I got my answer on the last push, when that wavy scalp suddenly “inflated” and Anna showed her beautiful face to the world for the first time. Apparently, a baby’s skull (still in two pieces – thus the “soft spot”) “collapses” during labor so that the head will fit through the birth canal. Amazing.
Of course, my first thought at that point was “Oh my gosh, there’s a person in there! Get her out where she can breathe!”
Honestly, didn’t God come up with the wackiest system for bringing new life out into the world?
And can you imagine anything more amazing? My sister, whose own babyhood I remember distinctly, has grown into a woman and has cooperated with God in creating and nurturing this new baby. Anna lived inside Julie’s body, where everything she needed to live and grow and mature was miraculously provided for her. And now that Anna is out here in the world, Julie’s body is still providing all of the nutrients she needs to grow and to stay healthy.
The female body is truly amazing.
All of this wonder came with me to Cancun, where I had a slightly different experience of human bodies. I saw a lot of them, both in terms of number of bodies and in terms of – well, mass of exposed flesh per body. I saw really nice, tasteful bathing suits, and I saw “exposing just a little too much” bathing suits. And, although I was not a direct witness, I am told that at least one woman on the beach opted to forgo the top half of her bathing suit altogether.
In light of what I had just witnessed back home, I found it all a little bit sad. Women wear revealing bathing suits for one reason – to attract sexual attention from men. They use their precious, beautiful, amazing, miraculous bodies – bodies capable of participating in the deepest of human intimacies and of consequently creating and nurturing human life itself – as mere instruments to boost their self-esteem with strange men on a beach. It doesn’t work, of course. That kind of attention is fleeting. It doesn’t respect the person contained within that body. It just seeks its own gratification.

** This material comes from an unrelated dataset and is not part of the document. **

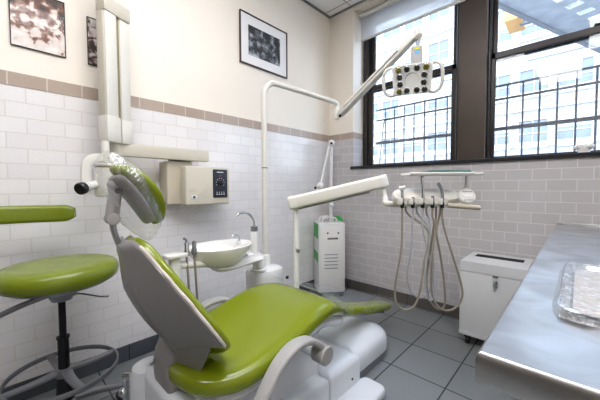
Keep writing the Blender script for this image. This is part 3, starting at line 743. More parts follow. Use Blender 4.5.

When I came home, I saw a brief article quoting the Pope’s preacher, Fr. Raniero Cantalamessa, on the importance of averting our gaze from pornography and images that present people only as objects of sexual desire. They used to call this “custody of the eyes,” and it was particularly emphasized in the moral development of men, who are more visually oriented than women. Quite simply, it means that if you find something (or someone) in your field of vision that stimulates you sexually, tempting you to see a human person as merely a means to sexual satisfaction outside of the total self-gift of marriage, you are expected to look away. That means images in magazines and on billboards. It means sex scenes in movies. It means provocatively dressed people on the beach (or the street).
I always knew that was important. But I’m not sure I fully appreciated why until now.